Wild manzanitas have dwindled significantly (some species are endangered or threatened), so I can’t recommend them highly enough for the home garden. They’re such a valuable plant to wildlife and the ecosystem.

Try the following two species native to Southern California in exchange for invasive exotics and non-natives consuming our landscapes and feel great restoring a bit of the original California.

‘Frazier Park’ big berry manzanita (Arctostaphylos glauca cultivar) takes full sun, has gray foliage and white flowers, grows to about 3 to 4 feet tall, sports red bark, does well in pots and in the ground, is deer tolerant and attractive to birds and butterflies.

‘Los Angeles’ big berry manzanita (A. glauca cultivar) is native to the Santa Monica Mountains. White flowers, light green leaves and smooth red bark grace this 4 to 12 foot tall plant. Birds and butterflies love it. Deer don’t care about it. It takes full sun or part shade.

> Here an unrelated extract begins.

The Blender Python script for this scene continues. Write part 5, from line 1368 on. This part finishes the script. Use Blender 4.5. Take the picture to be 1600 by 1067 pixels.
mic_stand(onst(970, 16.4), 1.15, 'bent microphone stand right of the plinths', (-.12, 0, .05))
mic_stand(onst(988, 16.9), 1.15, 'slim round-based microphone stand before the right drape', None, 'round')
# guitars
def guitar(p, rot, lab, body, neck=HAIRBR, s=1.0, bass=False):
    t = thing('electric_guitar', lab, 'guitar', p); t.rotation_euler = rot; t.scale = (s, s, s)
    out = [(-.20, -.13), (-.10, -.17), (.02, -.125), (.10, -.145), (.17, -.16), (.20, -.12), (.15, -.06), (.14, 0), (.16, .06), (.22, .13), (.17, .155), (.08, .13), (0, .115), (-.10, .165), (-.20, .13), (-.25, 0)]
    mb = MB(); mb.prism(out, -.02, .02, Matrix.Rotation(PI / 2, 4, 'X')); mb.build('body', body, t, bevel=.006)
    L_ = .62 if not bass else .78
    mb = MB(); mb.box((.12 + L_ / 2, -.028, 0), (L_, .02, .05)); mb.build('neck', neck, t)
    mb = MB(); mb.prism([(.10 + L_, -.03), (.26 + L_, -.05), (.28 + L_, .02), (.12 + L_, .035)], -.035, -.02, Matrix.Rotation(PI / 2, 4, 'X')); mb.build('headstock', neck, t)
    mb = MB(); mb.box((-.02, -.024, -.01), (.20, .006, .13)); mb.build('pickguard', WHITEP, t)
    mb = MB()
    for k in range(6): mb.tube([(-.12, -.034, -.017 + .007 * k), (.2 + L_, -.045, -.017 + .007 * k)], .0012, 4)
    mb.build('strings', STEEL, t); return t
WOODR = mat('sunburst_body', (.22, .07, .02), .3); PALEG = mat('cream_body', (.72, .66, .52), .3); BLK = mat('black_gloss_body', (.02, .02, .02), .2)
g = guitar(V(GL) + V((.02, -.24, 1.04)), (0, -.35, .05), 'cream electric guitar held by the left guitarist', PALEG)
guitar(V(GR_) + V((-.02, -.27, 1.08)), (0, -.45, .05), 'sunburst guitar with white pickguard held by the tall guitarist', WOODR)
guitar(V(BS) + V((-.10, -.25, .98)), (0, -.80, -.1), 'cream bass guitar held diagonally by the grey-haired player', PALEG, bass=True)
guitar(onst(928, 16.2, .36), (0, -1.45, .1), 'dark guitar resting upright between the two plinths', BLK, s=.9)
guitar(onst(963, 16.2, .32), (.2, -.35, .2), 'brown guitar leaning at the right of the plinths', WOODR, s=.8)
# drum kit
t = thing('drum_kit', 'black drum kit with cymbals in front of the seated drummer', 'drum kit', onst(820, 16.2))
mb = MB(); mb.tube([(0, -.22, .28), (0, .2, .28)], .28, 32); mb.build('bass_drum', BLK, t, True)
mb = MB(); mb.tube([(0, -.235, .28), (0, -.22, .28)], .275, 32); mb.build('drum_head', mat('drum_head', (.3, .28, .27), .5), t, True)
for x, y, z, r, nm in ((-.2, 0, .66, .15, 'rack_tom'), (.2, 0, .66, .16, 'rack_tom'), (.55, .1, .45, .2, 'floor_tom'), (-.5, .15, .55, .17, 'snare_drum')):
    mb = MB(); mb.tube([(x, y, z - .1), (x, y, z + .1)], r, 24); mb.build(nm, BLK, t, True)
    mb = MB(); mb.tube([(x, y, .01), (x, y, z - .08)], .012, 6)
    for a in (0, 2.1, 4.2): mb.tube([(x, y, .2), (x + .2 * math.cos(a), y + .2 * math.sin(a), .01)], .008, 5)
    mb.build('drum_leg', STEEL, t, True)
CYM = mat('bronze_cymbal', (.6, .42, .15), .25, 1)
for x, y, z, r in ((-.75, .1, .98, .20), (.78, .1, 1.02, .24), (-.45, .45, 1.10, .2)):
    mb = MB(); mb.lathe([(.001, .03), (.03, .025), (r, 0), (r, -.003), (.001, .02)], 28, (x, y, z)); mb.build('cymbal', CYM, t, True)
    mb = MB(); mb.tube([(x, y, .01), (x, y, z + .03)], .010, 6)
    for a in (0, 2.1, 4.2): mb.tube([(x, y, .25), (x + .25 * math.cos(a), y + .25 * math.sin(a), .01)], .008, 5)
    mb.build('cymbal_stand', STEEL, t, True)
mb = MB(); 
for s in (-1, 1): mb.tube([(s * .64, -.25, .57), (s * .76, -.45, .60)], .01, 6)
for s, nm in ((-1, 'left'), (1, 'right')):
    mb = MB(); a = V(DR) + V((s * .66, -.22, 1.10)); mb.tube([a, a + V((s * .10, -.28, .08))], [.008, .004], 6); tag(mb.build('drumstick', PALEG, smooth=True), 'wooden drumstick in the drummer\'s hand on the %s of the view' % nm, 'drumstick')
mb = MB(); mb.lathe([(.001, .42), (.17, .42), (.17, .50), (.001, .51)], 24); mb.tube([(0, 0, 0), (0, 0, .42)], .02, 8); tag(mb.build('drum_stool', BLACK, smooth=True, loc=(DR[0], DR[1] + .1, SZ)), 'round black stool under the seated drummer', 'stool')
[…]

For more information on manzanitas and other valuable natives, check out the Las Pilitas website, the Native Sons website and "California Native Plants for the Garden," the new book by California’s three premier horticulturalists – Carol Bornstein (of Santa Barbara Botanic Garden), David Fross (of Native Sons Nursery) and Bart O’Brien (of Rancho Santa Ana Botanic Garden). There are more resources than you may realize. Set aside some time and enjoy the search.